22. The first aspect to be taken note of is that the question of law ought to have been
framed under Section 100 of the said Code. Even if the question of law had not been
framed at the stage of admission, at least before the deciding the case the said
question of law ought to have been framed. We may refer usefully to the judicial view
in this behalf in Surat Singh (Dead) v. Siri Bhagwan and Ors.4, wherein this Court
has held that:
4 (2018) 4 SCC 562
“29. The scheme of Section 100 is that once the High Court is satisfied that the appeal
involves a substantial question of law, such question shall have to be framed under sub-
section (4) of Section 100. It is the framing of the question which empowers the High Court
to finally decide the appeal in accordance with the procedure prescribed under sub-section
(5). Both the requirements prescribed in sub-sections (4) and (5) are, therefore, mandatory
and have to be followed in the manner prescribed therein. Indeed, as mentioned supra, the
jurisdiction to decide the second appeal finally arises only after the substantial question of
law is framed under sub-section (4). There may be a case and indeed there are cases where
even after framing a substantial question of law, the same can be answered against the
appellant. It is, however, done only after hearing the respondents under sub-section (5).”
23. There is undoubtedly an element of dispute with respect to possession raised by
the two parties qua their respective 50 acres. Insofar as 70 acres of land is concerned
that undisputedly vests with the Appellant. The dispute sought to be raised by the
Respondent does not pertain to 50 acres but only to 0.08 cents, a fraction of an acre
(0.08 per cent of an acre). It may, however, be noticed that according to the
Respondent the small area is important for the enjoyment purposes.
24. In our view, it is not necessary to go into the issue of adverse possession as both
parties are claiming title. The crucial aspect is the decree obtained for specific
performance by the Respondent and the manner of obtaining the decree. The
Respondent was fully aware of the prior registered transaction in respect of the same
property originally in favour of Niraja Devi. This is as per the deposition of her
manager. In such a scenario it is not possible for us to accept that a decree could
have been obtained behind the back of a bona fide purchaser, more so when the
transaction had taken place prior to the institution of the suit for specific performance.
Suffice to say that this view would find support from the judgments in Vidyadhar v.
Manikrao5 and Man Kaur v. Hartar Singh Sangha6.
5 (supra) 6 (supra)
25. The second vital aspect insofar as the case of the Respondent is concerned is
that the Respondent did not even step into the witness box to depose to the facts. It
7
is the manager who stepped into the witness box that too without producing any
proper authorisation.
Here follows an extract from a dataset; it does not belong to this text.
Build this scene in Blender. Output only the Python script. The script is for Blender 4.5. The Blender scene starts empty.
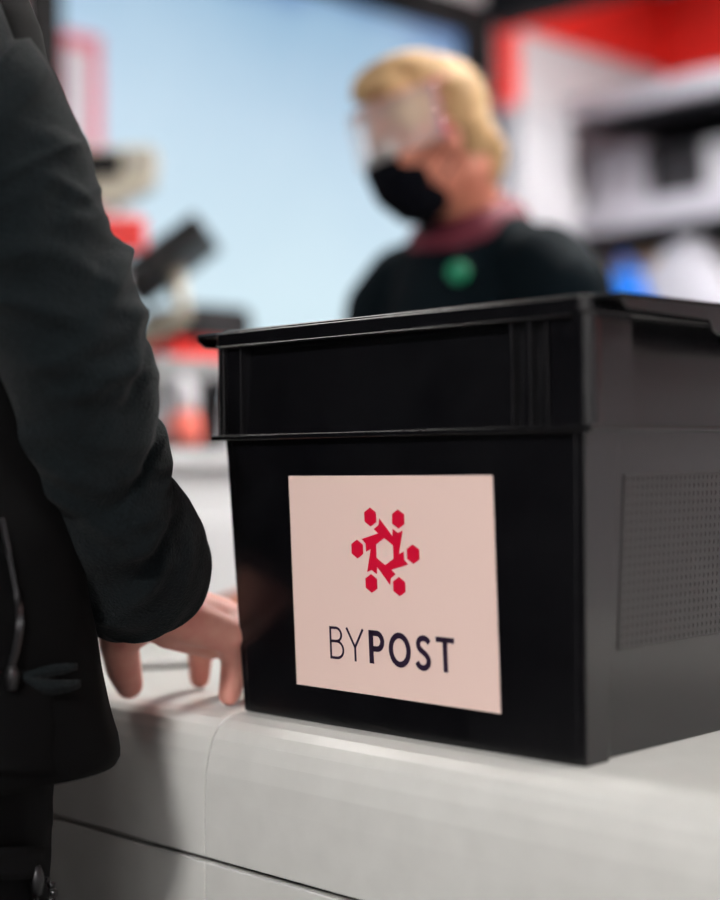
import bpy, bmesh, math, random
from mathutils import Vector, Matrix, noise
from mathutils.bvhtree import BVHTree
random.seed(7)
SC = bpy.context.scene
COL = SC.collection
PI = math.pi
V = Vector
# units are metres; the counter top is z = 0, the floor z = -0.9; X runs along the counter, Y into the staff side
FLOOR, CEIL = -0.90, 1.95

# ------------------------------------------------------------------ camera
CAM = V((0.6210, -0.8394, 0.2173)); FPX = 1517.12
yaw, pitch, roll = 0.78557, 0.0057, -0.0121
fw = V((-math.sin(yaw)*math.cos(pitch), math.cos(yaw)*math.cos(pitch), math.sin(pitch)))
rt = fw.cross(V((0, 0, 1))).normalized(); upv = rt.cross(fw)
RT = rt*math.cos(roll) + upv*math.sin(roll); UP = -rt*math.sin(roll) + upv*math.cos(roll)
cd = bpy.data.cameras.new('camera'); cam = bpy.data.objects.new('camera', cd); COL.objects.link(cam)
m = Matrix((RT, UP, -fw)).transposed().to_4x4(); m.translation = CAM; cam.matrix_world = m
cd.sensor_fit = 'VERTICAL'; cd.sensor_height = 36; cd.sensor_width = 28.8
cd.lens = FPX*36/900; cd.clip_start = 0.02
cd.dof.use_dof = True; cd.dof.focus_distance = 1.215; cd.dof.aperture_fstop = 1.75
SC.camera = cam

def ray(px, py): return fw + RT*((px-360)/FPX) + UP*((450-py)/FPX)
def at(px, py, D): return CAM + ray(px, py)*D
def proj(p):
    q = p - CAM; d = q.dot(fw)
    return 360 + FPX*q.dot(RT)/d, 450 - FPX*q.dot(UP)/d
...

What he deposed in a way ran contrary to the interest of the
Respondent as it was accepted that there was knowledge of the transaction with
respect to the same land between third parties and yet the Respondent chose not to
implead the purchasers as parties to the suit. Thus, the endeavour was to obtain a
decree at the back of the real owners and that is the reason, at least, in the execution
proceedings that the original vendor did not even come forward and the sale deed
had to be executed through the process of the Court. The case of Niraja Devi and the
subsequent purchasers including the Appellant would fall within the exception set out
in Section 19(b) of the Specific Relief Act, being transferees who had paid money in
good faith and without notice of the original contract. There are also some question
marks over the manner in which the possession is alleged to have been transferred
although we are not required to go into that aspect, as we are concerned with only
0.08 cents of land.
26. We are, thus, unequivocally of the view that for all the aforesaid reasons, the High
Court ought not to have interfered with the concurrent findings of the trial court and
the first appellate court.
27. The suit of the Respondent stands dismissed in terms of the judgment of the trial
court and affirmed by the first appellate court and the impugned judgment of the High
Court dated 06.01.2012 is consequently set aside.
28. The appeals are accordingly allowed leaving the parties to bear their own costs.